**Provided material:**
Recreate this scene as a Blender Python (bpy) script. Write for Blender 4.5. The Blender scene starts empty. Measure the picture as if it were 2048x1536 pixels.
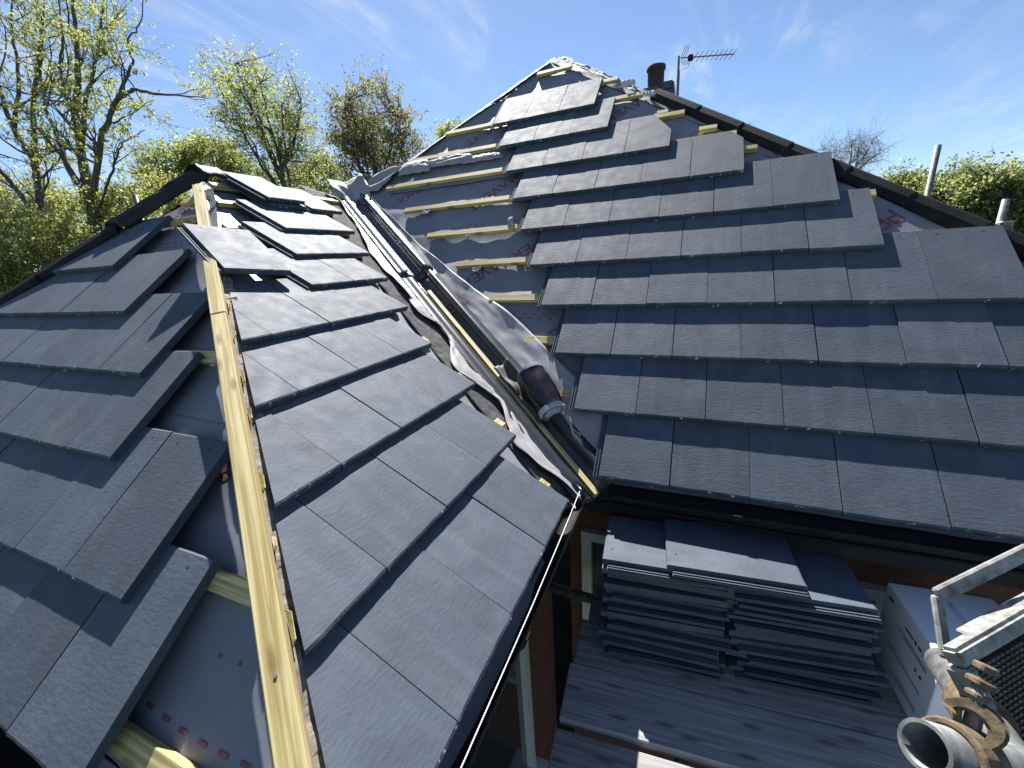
import bpy, bmesh, math, random
import numpy as np
from mathutils import Vector, Matrix, noise

random.seed(7); RNG = np.random.default_rng(11)
scene = bpy.context.scene
COL = scene.collection
rad = math.radians

# ------------------------------------------------------------------ camera
CAM = Vector((0.6331, -1.6671, 0.9638))
YAW, PITCH, ROLL, FPX = rad(23.985), rad(-16.721), rad(-3.650), 826.74
FWD = Vector((-math.sin(YAW)*math.cos(PITCH), math.cos(YAW)*math.cos(PITCH), math.sin(PITCH)))
_r = Vector((math.cos(YAW), math.sin(YAW), 0)); _u = _r.cross(FWD)
RGT = _r*math.cos(ROLL) + _u*math.sin(ROLL)
UPV = _u*math.cos(ROLL) - _r*math.sin(ROLL)
cd = bpy.data.cameras.new('camera'); cam = bpy.data.objects.new('camera', cd); COL.objects.link(cam)
cd.sensor_width = 36; cd.lens = FPX/2048*36; cd.clip_start = .02; cd.clip_end = 2000
M3 = Matrix((RGT, UPV, -FWD)).transposed()
cam.matrix_world = Matrix.Translation(CAM) @ M3.to_4x4()
scene.camera = cam

# ------------------------------------------------------------------ sky, sun, exposure
SUN_EL, SUN_AZ = rad(47.5), rad(-33)            # azimuth from +Y towards +X
SUN = Vector((math.cos(SUN_EL)*math.sin(SUN_AZ), math.cos(SUN_EL)*math.cos(SUN_AZ), math.sin(SUN_EL)))
world = bpy.data.worlds.new('World'); scene.world = world; world.use_nodes = True
wn, wl = world.node_tree.nodes, world.node_tree.links
wn.clear()
def wnode(t, **k):
    n = wn.new(t)
    for a, v in k.items(): setattr(n, a, v)
    return n
sky = wnode('ShaderNodeTexSky', sky_type='NISHITA', sun_disc=False)
sky.sun_elevation = SUN_EL; sky.sun_rotation = SUN_AZ
sky.altitude = 100; sky.air_density = 0.85; sky.dust_density = 0.12; sky.ozone_density = 3.6
bg = wnode('ShaderNodeBackground'); bg.inputs['Strength'].default_value = 0.06
wout = wnode('ShaderNodeOutputWorld')
# thin cirrus: noise on a flat layer overhead, everywhere in the sky
tc = wnode('ShaderNodeTexCoord'); sep = wnode('ShaderNodeSeparateXYZ')
wl.new(tc.outputs['Generated'], sep.inputs[0])
zadd = wnode('ShaderNodeMath', operation='MAXIMUM'); zadd.inputs[1].default_value = 0.0; wl.new(sep.outputs['Z'], zadd.inputs[0])
zden = wnode('ShaderNodeMath', operation='ADD'); zden.inputs[1].default_value = 0.16; wl.new(zadd.outputs[0], zden.inputs[0])
dx = wnode('ShaderNodeMath', operation='DIVIDE'); wl.new(sep.outputs['X'], dx.inputs[0]); wl.new(zden.outputs[0], dx.inputs[1])
dy = wnode('ShaderNodeMath', operation='DIVIDE'); wl.new(sep.outputs['Y'], dy.inputs[0]); wl.new(zden.outputs[0], dy.inputs[1])
comb = wnode('ShaderNodeCombineXYZ'); wl.new(dx.outputs[0], comb.inputs[0]); wl.new(dy.outputs[0], comb.inputs[1])
mapc = wnode('ShaderNodeMapping'); mapc.inputs['Rotation'].default_value = (0, 0, rad(10)); mapc.inputs['Scale'].default_value = (2.6, 1.0, 1)
mapc.inputs['Location'].default_value = (12.4, 2.2, 0)
wl.new(comb.outputs[0], mapc.inputs['Vector'])
n1 = wnode('ShaderNodeTexNoise'); n1.inputs['Scale'].default_value = 1.5; n1.inputs['Detail'].default_value = 9; n1.inputs['Roughness'].default_value = .62; n1.inputs['Distortion'].default_value = 1.1
wl.new(mapc.outputs[0], n1.inputs['Vector'])
n2 = wnode('ShaderNodeTexNoise'); n2.inputs['Scale'].default_value = .8; n2.inputs['Detail'].default_value = 3
wl.new(comb.outputs[0], n2.inputs['Vector'])
r1 = wnode('ShaderNodeMapRange', interpolation_type='SMOOTHSTEP'); r1.inputs['From Min'].default_value = .44; r1.inputs['From Max'].default_value = .78
wl.new(n1.outputs['Fac'], r1.inputs['Value'])
r2 = wnode('ShaderNodeMapRange', interpolation_type='SMOOTHSTEP'); r2.inputs['From Min'].default_value = .36; r2.inputs['From Max'].default_value = .62
wl.new(n2.outputs['Fac'], r2.inputs['Value'])
cm = wnode('ShaderNodeMath', operation='MULTIPLY'); wl.new(r1.outputs[0], cm.inputs[0]); wl.new(r2.outputs[0], cm.inputs[1])
cm2 = wnode('ShaderNodeMath', operation='MULTIPLY'); wl.new(cm.outputs[0], cm2.inputs[0]); cm2.inputs[1].default_value = .62
mixw = wnode('ShaderNodeMix', data_type='RGBA')
wl.new(cm2.outputs[0], mixw.inputs['Factor']); wl.new(sky.outputs[0], mixw.inputs['A'])
mixw.inputs['B'].default_value = (5.6, 6.0, 6.6, 1)
wl.new(mixw.outputs['Result'], bg.inputs['Color']); wl.new(bg.outputs[0], wout.inputs['Surface'])

sl = bpy.data.lights.new('sun', 'SUN'); sl.energy = 5.0; sl.angle = rad(.53); sl.color = (1, .965, .915)
sun = bpy.data.objects.new('sun', sl); COL.objects.link(sun)
sun.rotation_euler = SUN.to_track_quat('Z', 'Y').to_euler(); sun.location = (0, 0, 20)
vs = scene.view_settings
vs.view_transform = 'Standard'; vs.look = 'None'; vs.exposure = 1.36; vs.gamma = 1; vs.use_curve_mapping = False
scene.cycles.max_bounces = 8; scene.cycles.transparent_max_bounces = 16
scene.cycles.use_denoising = True

# ------------------------------------------------------------------ materials
def mat(name, base, rough=.6, spec=.5, metal=0, var=0.0, objvar=0.0, nscale=20, bump=0, bscale=60, bdetail=6, base2=None, stretch=None, n2=None):
    m = bpy.data.materials.new(name); m.use_nodes = True
    N, Lk = m.node_tree.nodes, m.node_tree.links
    b = N['Principled BSDF']; b.inputs['Roughness'].default_value = rough; b.inputs['Metallic'].default_value = metal
    b.inputs['Specular IOR Level'].default_value = spec
    t = N.new('ShaderNodeTexCoord'); mp = N.new('ShaderNodeMapping'); Lk.new(t.outputs['Object'], mp.inputs[0])
    oi = N.new('ShaderNodeObjectInfo')
    sc = N.new('ShaderNodeVectorMath'); sc.operation = 'SCALE'; sc.inputs['Scale'].default_value = 1
    cmb = N.new('ShaderNodeCombineXYZ'); mlt = N.new('ShaderNodeMath'); mlt.operation = 'MULTIPLY'; mlt.inputs[1].default_value = 37
    Lk.new(oi.outputs['Random'], mlt.inputs[0]); Lk.new(mlt.outputs[0], cmb.inputs[0]); Lk.new(mlt.outputs[0], cmb.inputs[1]); Lk.new(mlt.outputs[0], cmb.inputs[2])
    Lk.new(cmb.outputs[0], mp.inputs['Location'])
    if stretch: mp.inputs['Scale'].default_value = stretch
    no = N.new('ShaderNodeTexNoise'); no.inputs['Scale'].default_value = nscale; no.inputs['Detail'].default_value = 6
    Lk.new(mp.outputs[0], no.inputs['Vector'])
    c2 = base2 or tuple(min(1, c*(1+var)) for c in base); c1 = base if base2 else tuple(c*(1-var) for c in base)
    rp = N.new('ShaderNodeValToRGB'); rp.color_ramp.elements[0].position = .32; rp.color_ramp.elements[1].position = .68
    rp.color_ramp.elements[0].color = (*c1, 1); rp.color_ramp.elements[1].color = (*c2, 1)
    Lk.new(no.outputs['Fac'], rp.inputs[0])
    hs = N.new('ShaderNodeHueSaturation')
    mr = N.new('ShaderNodeMapRange'); mr.inputs['To Min'].default_value = 1-objvar; mr.inputs['To Max'].default_value = 1+objvar
    Lk.new(oi.outputs['Random'], mr.inputs['Value']); Lk.new(mr.outputs[0], hs.inputs['Value']); Lk.new(rp.outputs[0], hs.inputs['Color'])
    Lk.new(hs.outputs[0], b.inputs['Base Color'])
    if bump:
        bn = N.new('ShaderNodeTexNoise'); bn.inputs['Scale'].default_value = bscale; bn.inputs['Detail'].default_value = bdetail; bn.inputs['Roughness'].default_value = .6
        Lk.new(mp.outputs[0], bn.inputs['Vector'])
        bp = N.new('ShaderNodeBump'); bp.inputs['Strength'].default_value = bump; bp.inputs['Distance'].default_value = .004
        Lk.new(bn.outputs['Fac'], bp.inputs['Height']); Lk.new(bp.outputs[0], b.inputs['Normal'])
    return m

def tile_material():
    m = mat('slate_effect_concrete', (.060, .0755, .100), rough=.7, spec=.30, var=.12, objvar=.13, nscale=9, bump=.45, bscale=85, bdetail=5)
    N, Lk = m.node_tree.nodes, m.node_tree.links
    b = N['Principled BSDF']
    hs = [n for n in N if n.type == 'HUE_SAT'][0]; mp = [n for n in N if n.type == 'MAPPING'][0]
    tc = [n for n in N if n.type == 'TEX_COORD'][0]
    # riven relief runs in soft cross ripples
    bn = [n for n in N if n.type == 'TEX_NOISE'][1]
    bp = [n for n in N if n.type == 'BUMP'][0]
    mp3 = N.new('ShaderNodeMapping'); mp3.inputs['Scale'].default_value = (.55, 1.25, 1); Lk.new(mp.outputs[0], mp3.inputs[0]); Lk.new(mp3.outputs[0], bn.inputs['Vector'])
    bp.inputs['Distance'].default_value = .0030
    # bloom: pale lime streaks running down the slope
    mp2 = N.new('ShaderNodeMapping'); mp2.inputs['Scale'].default_value = (16, 1.6, 1); Lk.new(mp.outputs[0], mp2.inputs[0])
    ns = N.new('ShaderNodeTexNoise'); ns.inputs['Scale'].default_value = 1.3; ns.inputs['Detail'].default_value = 5; Lk.new(mp2.outputs[0], ns.inputs[0])
    r = N.new('ShaderNodeMapRange'); r.inputs['From Min'].default_value = .5; r.inputs['From Max'].default_value = .78; r.inputs['To Max'].default_value = .3
    Lk.new(ns.outputs['Fac'], r.inputs['Value'])
    mx = N.new('ShaderNodeMix'); mx.data_type = 'RGBA'; mx.inputs['B'].default_value = (.125, .145, .170, 1)
    Lk.new(r.outputs[0], mx.inputs['Factor']); Lk.new(hs.outputs[0], mx.inputs['A'])
    nb = N.new('ShaderNodeTexNoise'); nb.inputs['Scale'].default_value = 3.6; nb.inputs['Detail'].default_value = 7; nb.inputs['Roughness'].default_value = .68; Lk.new(mp.outputs[0], nb.inputs[0])
    rb = N.new('ShaderNodeMapRange'); rb.inputs['From Min'].default_value = .52; rb.inputs['From Max'].default_value = .74; rb.inputs['To Max'].default_value = .28; Lk.new(nb.outputs['Fac'], rb.inputs['Value'])
    mxb = N.new('ShaderNodeMix'); mxb.data_type = 'RGBA'; mxb.inputs['B'].default_value = (.18, .19, .21, 1)
    Lk.new(rb.outputs[0], mxb.inputs['Factor']); Lk.new(mx.outputs['Result'], mxb.inputs['A']); mx = mxb
    # white chips along the tail edge and few scuffs
    sp = N.new('ShaderNodeSeparateXYZ'); Lk.new(tc.outputs['Object'], sp.inputs[0])
    e = N.new('ShaderNodeMapRange'); e.inputs['From Min'].default_value = .016; e.inputs['From Max'].default_value = .002; e.inputs['To Max'].default_value = .14
    Lk.new(sp.outputs['Y'], e.inputs['Value'])
    nc = N.new('ShaderNodeTexNoise'); nc.inputs['Scale'].default_value = 42; nc.inputs['Detail'].default_value = 3; Lk.new(mp.outputs[0], nc.inputs[0])
    ad = N.new('ShaderNodeMath'); ad.operation = 'ADD'; Lk.new(e.outputs[0], ad.inputs[0]); Lk.new(nc.outputs['Fac'], ad.inputs[1])
    th = N.new('ShaderNodeMapRange'); th.inputs['From Min'].default_value = .785; th.inputs['From Max'].default_value = .84; th.inputs['To Max'].default_value = .8; Lk.new(ad.outputs[0], th.inputs['Value'])
    mx2 = N.new('ShaderNodeMix'); mx2.data_type = 'RGBA'; mx2.inputs['B'].default_value = (.62, .62, .62, 1)
    Lk.new(th.outputs[0], mx2.inputs['Factor']); Lk.new(mx.outputs['Result'], mx2.inputs['A'])
    Lk.new(mx2.outputs['Result'], b.inputs['Base Color'])
    nr = N.new('ShaderNodeTexNoise'); nr.inputs['Scale'].default_value = 14; Lk.new(mp.outputs[0], nr.inputs[0])
    rr = N.new('ShaderNodeMapRange'); rr.inputs['To Min'].default_value = .62; rr.inputs['To Max'].default_value = .82; Lk.new(nr.outputs['Fac'], rr.inputs['Value'])
    Lk.new(rr.outputs[0], b.inputs['Roughness'])
    return m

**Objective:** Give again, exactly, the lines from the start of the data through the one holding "rad = math.radians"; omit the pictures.

**Answer to the exercise:**
Recreate this scene as a Blender Python (bpy) script. Write for Blender 4.5. The Blender scene starts empty. Measure the picture as if it were 2048x1536 pixels.
import bpy, bmesh, math, random
import numpy as np
from mathutils import Vector, Matrix, noise

random.seed(7); RNG = np.random.default_rng(11)
scene = bpy.context.scene
COL = scene.collection
rad = math.radians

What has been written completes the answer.